Jimmie says | Racing promoter versus property manager
CAYMANAS Park was developed on a model departing from what existed at the island’s previously established racetracks, the last two in the Corporate Area being Kingston Racecourse (now National Heroes Park), which was later moved to Knutsford Park, on lands now known as New Kingston - hence the business district’s main artery, Knutsford Boulevard, being named after the former horse-racing venue.
The hop across Dawkins Pond to Caymanas Park didn’t happen by chance. Downtown Kingston had outgrown its space and a new commercial district became necessary, voilà New Kingston, no more Knutsford Park.
Alexander Hamilton of Caymanas Estates donated the land, and Bartholomew Vicens Oliver, an architect who had come to Jamaica by way of Santo Domingo and Panama to study English, was the man who added Caymanas Park to his design résumé, which includes the Hunts Bay Power Plant and Red Stripe Brewery.
The British influence on local racing meant that horses were not kept at racetracks. Instead, they were stabled at trainers’ respective ‘yards’, at private stables away from the track. North American tracks (here we go again), however, facing competition to keep horses domiciled at their many venues, started offering free lodging at racecourses.
Among the racetracks Vicens Oliver had visited on his quest to settle on a design for Caymanas Park was El Commandante in Puerto Rico. Though a Caribbean island, Puerto Rico is an unincorporated territory of the United States and, of course, horses were stabled at El Commandante.
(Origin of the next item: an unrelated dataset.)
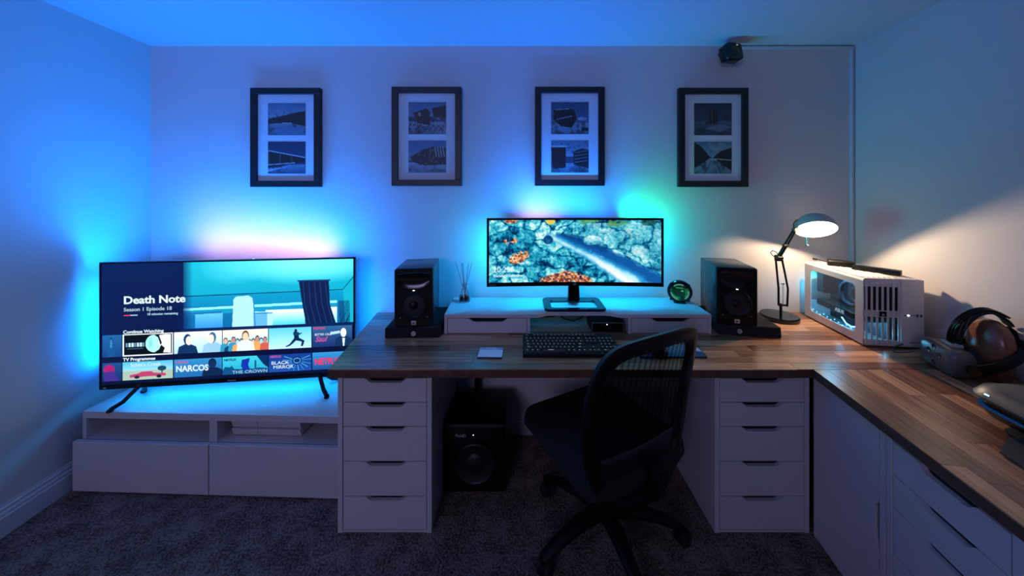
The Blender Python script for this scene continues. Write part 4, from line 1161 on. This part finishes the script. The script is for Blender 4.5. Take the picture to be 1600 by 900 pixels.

In his bid to emulate El Commandante’s stabling of horses but at the same time tweaking (oops, where have we heard that word before) the concept of trainers having their own ‘yards’ as opposed to the row-like barns observed in Puerto Rico, Vicens Oliver decided to spread stables all over the 196 acres at Caymanas Park, unwittingly leaving a legacy of despair for successive promoting companies.
Therefore, every single promoting company to have graced Caymanas Park started with an albatross around its neck, picking up the tab of accommodation for private owners of racehorses. It wasn’t all that bad back in the days. However, expenses then are nothing compared to what they are now. There is a well-known list of entities that tried being charitable property-management companies and horse-racing promoters at the same time.
Last week’s article reminded just how much North American racing depends on casino money to pay purses. Local racing has no such godfather. It is the promoting company that has to scrounge to pay every bill from the crumb of sales, 70 per cent of which is returned to the punter as dividend, lest we forget.
How can one ever be surprised that every promoting company has failed at Caymanas Park, having to pay salaries, taxes, and maintain the entire plant, including utilities, for the people to whom they pay purses to compete in races?
Richard Lake will be quick to intervene, saying that his board, under Caymanas Track Limited (CTL), was viable until demitting office.
Kudos to Lake whose board rode the wave of technology to benefit from a new totalisator system, spawning off-track betting parlours, exotic bets such as the Pick 9, Pick 6 and, most important, introducing what has become the lifeblood of promoting companies, simulcast of overseas racing, which does not require the operational expenses of its local counterpart.
However, the board that preceded Lake’s got a sucker punch, similar to what Gulfstream received last week, when the Fair Trading Commission ruled that bookmakers could start selling bets on local and overseas events during the running of local racing at Caymanas Park, removing the long-established one-hour to post-time shut-off mandate.
In order to pursue viability, the promoter of local racing should never be playing the role of charitable property manager for private racehorse owners. Nominal stall fees should be charged to take care of upkeep and utilities, possibly metering every stable, which could teach its occupants a thing or two about conservation.
Responsibility for the stable area should fall under the remit of the landlord, CTL, which should, in turn, establish a company, working in tandem with whoever is the promoter, to ensure that only horses positively contributing to sales are domiciled on the compound. Yearlings and two-year-olds are to be broken at farms then brought in saddle-ready for training.
The promoting company’s business is the racetrack and its attendant tentacles – stands, administrative offices, and reshaping Caymanas Park’s idle acres into income-generators to subsidise purse money, benefitting all and sundry.
Ainsley ‘Jimmie’ Walters has been covering horse racing for more than 25 years for the Gleaner Company (Media) Limited and is the editorial and production coordinator for the Track And Pools race form.